Project delivery acceleration. The urge to speed up the delivery of transportation projects remains in this bill. MAP-21 weakened environmental reviews by shortening the amount of time communities have to respond to plans, but this bill seems to improve planning and reduce project delivery times without doing further damage to environmental and community protections. "I think [Boxer] threaded the needle pretty skillfully," said Deron Lovaas of the Natural Resources Defense Council.
Funding source. Other Senate committees will be rolling out the rail, safety, and transit provisions -- not to mention the all-important funding proposal, which will come from the Finance Committee. And really, securing a new funding source is what the Senate has set out to achieve with this bill, more than policy reforms.
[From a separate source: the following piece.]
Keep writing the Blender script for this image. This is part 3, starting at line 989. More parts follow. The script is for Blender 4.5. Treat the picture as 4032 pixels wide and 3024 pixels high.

The small tweaks in the EPW bill are almost beside the point, as far as senators are concerned. They mainly just want to find new revenue for the ailing Highway Trust Fund. And with a gas tax increase apparently off the table and a bipartisan plan for corporate tax reform not going anywhere, the options are pretty limited.
“Boxer’s a pretty powerful force but $100 billion is a lot of money to come up with in a short amount of time,” Schank said.
This bill probably won't solve the funding issue, but it does try to set the table for a solution by funding studies of revenue alternatives. Vehicle-miles-traveled fees would almost certainly be on the list. So would Boxer's preferred option of a per-barrel fee on oil.
While Boxer has delivered a bill well in advance of the drop-dead date by which the trust fund goes insolvent -- in August, before the expiration of MAP-21 -- the House has made no such promises. Now that the water resources bill is done, perhaps some bandwidth will be freed up. But either way, many observers think that whatever “funding solution” Congress agrees on will be another patchwork, temporary fix, incapable of funding a six-year bill -- much less modernizing the nation's transportation program for the 21st century.